Eu e Andrés, o guia da cordada, próximos ao cume do Huayna Potosí
Éramos a segunda dupla daquele dia a chegar ao topo. Lá de cima podíamos ver dois grupos que retornavam antes do trecho de rocha. Haviam desistido. Logo outros escaladores chegaram e tiravam fotos para registrar aquele momento de conquista e superação individual. Eu dizia baixinho pra mim mesmo “Nossa, tenho que tirar umas fotos também”, mas não me mexia pra retirar a mochila das costas e nem pra pegar a câmera ali guardada. Só queria ficar ali quietinho descansando. Andrés me avisou que logo deveríamos começar a descida, e finalmente me animei e registrei algumas imagens dos outros escaladores e do sol que mal acabava de nascer.

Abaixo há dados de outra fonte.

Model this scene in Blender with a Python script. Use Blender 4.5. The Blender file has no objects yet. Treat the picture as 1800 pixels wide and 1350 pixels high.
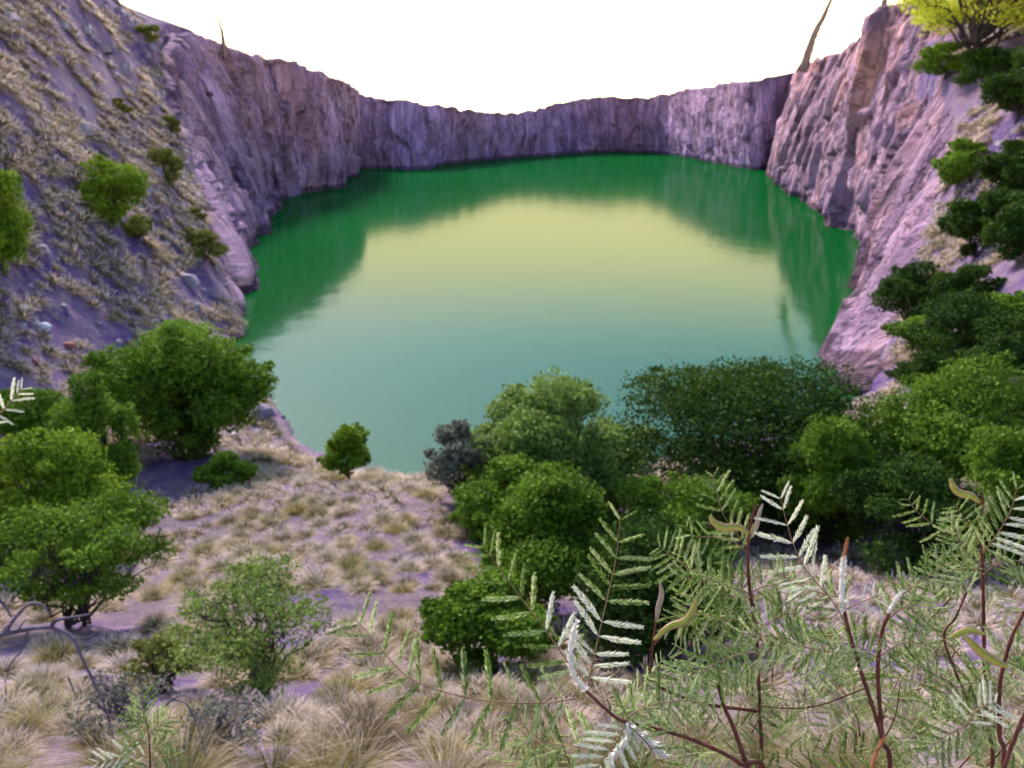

Travessia do trecho de rochas na hora da descida
Descansamos mais um pouco, e iniciamos o caminho de volta. Foram 5h de subida e cerca de 3h para retornar ao acampamento alto. Ao contrário da escalada até o cume, a descida é marcada por muito calor. O sol refletido na neve e no gelo torna a superfície da montanha um verdadeiro microondas a céu aberto. Ao retirar os crampons no final da descida, me peguei pensando se tudo aquilo havia valido à pena. Afinal, era muito esforço para poucos minutos no topo da montanha. No dia seguinte, já em La Paz, ao rever as imagens e os horários das fotos que tinham sido tiradas no cume, percebi que entre a primeira e a última foto haviam se passado 47 minutos. Permanecemos lá no alto por mais de uma hora e eu simplesmente não me lembrava. Mas sim, com absoluta certeza tudo isso valeu muito a pena e tomara que tenha sido somente o primeiro 6 mil que me permitiu chegar até seu topo!
“O que leva alguém a escalar montanhas é algo que a maioria dos que não fazem parte do mundo dos montanhistas tem muita dificuldade para entender, se é que entende.” – Jon Krakauer no livro Sobre Homens e Montanhas.